Yea, that seems crazy broken.
Edit: Now I see why I haven't heard of it even though it's also in Pathfinder, it is WAY toned down in PF. DnDs version is insane.
It's also a ritual spell, so it does not even cost a spell slot of you have extra time, and wizards don't need to prepare spells to cast them as rituals.
It's basically "Yeah this is a safe camp spot for a long rest".
There are dozens of us!
It's vulnerable to dispelling, and I'd argue anything else that Wall of Force is also vulnerable to, i.e. Disintegrate.
Still busted, but it's not immortal.
And yes, rules as written you can fire arrows through it so long as those arrows are inside the area of the Hut when you cast it.
There's an argument that ghosts can pop up from underneath it. The exact wording is "around and above you"; it doesn't specify below.
I played a game once where this issue popped up, and the ultimate decision of the DM was that it does block from below as well. Which I think is a reasonable take of the intent of the spell, but a more rules lawyery DM could say otherwise.
Counter spell has been the most valuable spell in my spell book by far. That spell literally turns the tide of battles.
What is the use for plant growth? I've seen it, but it always seemed underwhelming based on the description, so I've never used it. Especially since it can gimp your melee teammates as well as the enemies.
Plant growth is very situational, but it can shut down melee enemies for several rounds while keeping them completely susceptible to ranged attacks.
Don't they just bust out their crossbows while moving across the plant growth, or jump out of it?
I feel that they can't just jump out of it, as that basically just nullifies the spell entirely, I generally imply the plants are actually grabbing people.

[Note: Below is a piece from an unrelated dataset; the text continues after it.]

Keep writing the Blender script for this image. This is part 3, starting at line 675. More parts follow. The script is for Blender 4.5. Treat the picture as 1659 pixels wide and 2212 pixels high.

As for pulling out their crossbows, at level 5, enemies are already begining to move from humanoids with equipment to unique creatures. A wereboar or ettin for example doesn't have any RAW ranged weapons.
The spell is also absolutely amazing to pair with another Spellcaster with consistent AOE damage such as moonbeam or ideally sickening radiance or cloudkill. That's the real army killer as once the spell is up, you can take cover and let them be microwaved while they can't reasonably counter you.
That sounds absolutely brutal if they can't leap out and you drop a cloudkill on them.
You'll run into the same power with every spell that limits creatures movement, and I'd say for a 4th level spell, that movement limitation is about right.
I guess your success with such strategies is going to be heavily dependent on whether the enemies can leap out or not. Any reasonably intelligent creature with enough strength is going to jump right out. Having plant growth restrain them so they can't jump is the real power, plus how wide it is. Something like grease is good if they fail their athletics check, but otherwise they'll just leap out and its value is gone. Now it's a hindrance to everyone on the field, including your party.
Really depends. In the game I DM for some monsters have killed or almost killed themselves trying to get out of plant growth. A dumb creature like a troll would hurt itself. Even a smarter creature is now stuck and unable to come into melee range
Conjure animals may be mechanically powerful but it's impact on pacing and round time may as well deal psychic damage directly to the table.